Paper No. 3
Presentation Time: 1:30 PM

TECTONIC SIGNIFICANCE OF CA. 1.6 GA DEFORMATION IN SOUTHWESTERN LAURENTIA - PROTRACTED MAZATZAL OROGENY OR PREVIOUSLY UNRECOGNIZED EVENT?  A PROGRESS REPORT


DUEBENDORFER, Ernest, School of Earth Sciences and Environmental Sustainability, Northern Arizona University, Flagstaff, AZ 86011, CHAMBERLAIN, Kevin, Dept. of Geology and Geophysics, Univ. of Wyoming, Laramie, WY 82071, WILLIAMS, Michael, Department of Geosciences, University of Massachusetts, Amherst, 611 North Pleasant St, Amherst, MA 01003-9297 and HAMLIN, Jeffre, Kodiak Oil and Gas, 1625 Broadway, Denver, CO 80202, ernie.d@nau.edu

The Mazatzal orogeny, generally thought to represent the culmination of the protracted period of Paleoproterozoic crustal growth and assembly in SW Laurentia, is considered to have been over by 1630 Ma.
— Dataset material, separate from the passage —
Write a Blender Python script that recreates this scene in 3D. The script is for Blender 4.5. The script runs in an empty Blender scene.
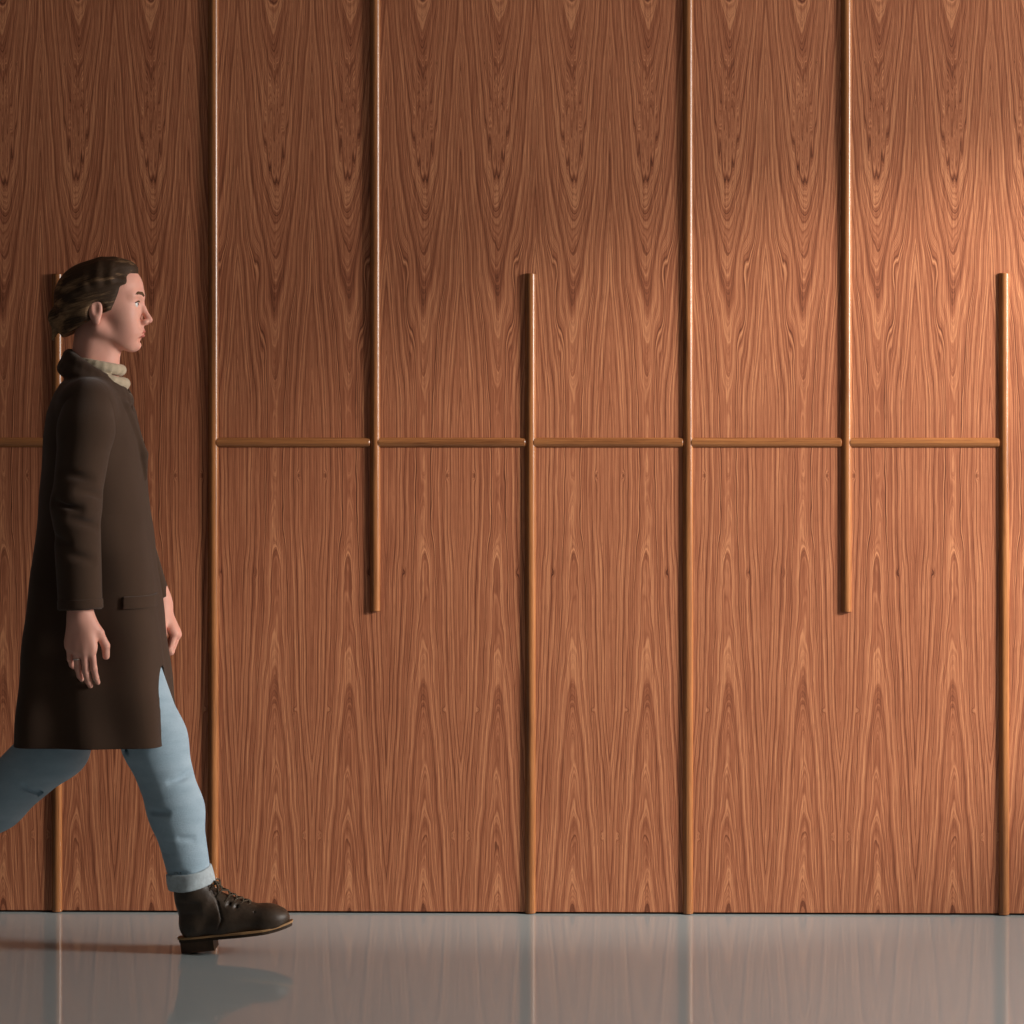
import bpy, bmesh, math, random
import numpy as np
from mathutils import Vector, Matrix
random.seed(7)
SC = bpy.context.scene
COL = SC.collection
R = math.radians

# ------------------------------------------------------------------ camera model
F = 2720.0; HOR = 407.0; TH = R(1.0); HC = 1.3045; D = 7.0
CAM = Vector((D*math.tan(TH), -D, HC))
FW = Vector((-math.sin(TH), math.cos(TH), 0)); RT = Vector((math.cos(TH), math.sin(TH), 0))
def at(px, py, Y=0.0):
    """the point of the vertical plane y=Y that the photo shows at (px,py)"""
    d = FW + RT*((px-512)/F) + Vector((0, 0, 1))*((HOR-py)/F)
    return CAM + d*((Y-CAM.y)/d.y)

# ------------------------------------------------------------------ helpers
def tag(o, label=None, cat=None, group=None, kind=None):
    if label: o['label'] = label
    if cat: o['category'] = cat
    if group: o['group'] = group
    if kind: o['kind'] = kind
    return o
def link(name, me, mat=None, parent=None):
    o = bpy.data.objects.new(name, me); COL.objects.link(o)
    if mat: me.materials.append(mat)
    if parent: o.parent = parent
    return o
def bm_obj(name, bm, mat=None, parent=None, smooth=False):
    bmesh.ops.recalc_face_normals(bm, faces=bm.faces)
    me = bpy.data.meshes.new(name); bm.to_mesh(me); bm.free()
    if smooth:
        for p in me.polygons: p.use_smooth = True
    return link(name, me, mat, parent)
def add_box(bm, x0, x1, y0, y1, z0, z1, bev=0.0):
    v = [bm.verts.new((x, y, z)) for x in (x0, x1) for y in (y0, y1) for z in (z0, z1)]
    fs = [bm.faces.new([v[i] for i in q]) for q in ((0,1,3,2),(4,6,7,5),(0,4,5,1),(2,3,7,6),(0,2,6,4),(1,5,7,3))]
    if bev:
        es = list({e for f in fs for e in f.edges})
        bmesh.ops.bevel(bm, geom=es, offset=bev, segments=2, affect='EDGES')
def tube(bm, pts, rad, n=8, closed=False):
    pts = [Vector(p) for p in pts]; rings = []
    for i, p in enumerate(pts):
        a = pts[i-1] if (i or closed) else p
        b = pts[(i+1) % len(pts)] if (i < len(pts)-1 or closed) else p
        t = (b-a).normalized()
        s = t.cross(Vector((.13, .2, .97))).normalized(); u = t.cross(s)
        r = rad[i] if isinstance(rad, (list, tuple)) else rad
        rings.append([bm.verts.new(p + (s*math.cos(k*math.tau/n)+u*math.sin(k*math.tau/n))*r) for k in range(n)])
    m = len(rings)
    for i in range(m if closed else m-1):
        A, B = rings[i], rings[(i+1) % m]
        for k in range(n): bm.faces.new((A[k], A[(k+1) % n], B[(k+1) % n], B[k]))
    if not closed: bm.faces.new(rings[0]); bm.faces.new(rings[-1])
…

Many researchers consider the “Mazatzal front”, the locus of the most inboard effects of the orogeny, to be in central Colorado. Recent and ongoing work, however, has documented 1.62-1.58 Ga (U-Pb zircon, titanite; in situ EMP Th-U-Pb monazite; 40Ar/39Ar hornblende, muscovite) deformational, magmatic, and thermal events throughout SW Laurentia from southern Wyoming to Sonora, Mexico, a broader extent than the conventional Mazatzal orogeny. A fundamental question is: does ca. 1.6 Ga tectonism represent the latest stages of a protracted Mazatzal orogeny or a previously unrecognized and separate event? We propose two end-member hypotheses for this event: (1) It represents intracratonic deformation of newly accreted crust that may be linked to changes in distal plate-boundary dynamics and that may have Phanerozoic analogues in the Laramide orogeny or the Tibetan Plateau. This hypothesis would suggest rapid stabilization of, and efficient stress transfer within, newly accreted Paleoproterozoic crust. (2) It represents deformation associated with “delayed” subduction of a long-lived remnant ocean basin followed by final accretion (~ 150 m.y. post Cheyenne belt) at the southern edge of part of the Archean Wyoming craton. This ocean basin may be the N-dipping, 150-200 km long reflector imaged by the CD-ROM experiment. This model implies that Paleoproterozoic crustal assembly was not fully complete until after 1.60 Ga and it requires a 1000 km-long, roughly NNW-striking, transform fault or shear zone from southern Wyoming to northern New Mexico. The postulated structure coincides with a series of topographic lows that may be the northern extension of the Rio Grande rift into Colorado and it lies on strike with the 1.59 Ga Battle Lake thrust-tear fault system in southern Wyoming that truncates the Cheyenne belt, the Archean-Proterozoic suture, at depth. Our results strengthen the evidence for ca. 1.6 Ga tectonism throughout the Paleoproterozoic of Colorado and may have identified deformation associated with a NNW-striking transform fault that is consistent with delayed subduction.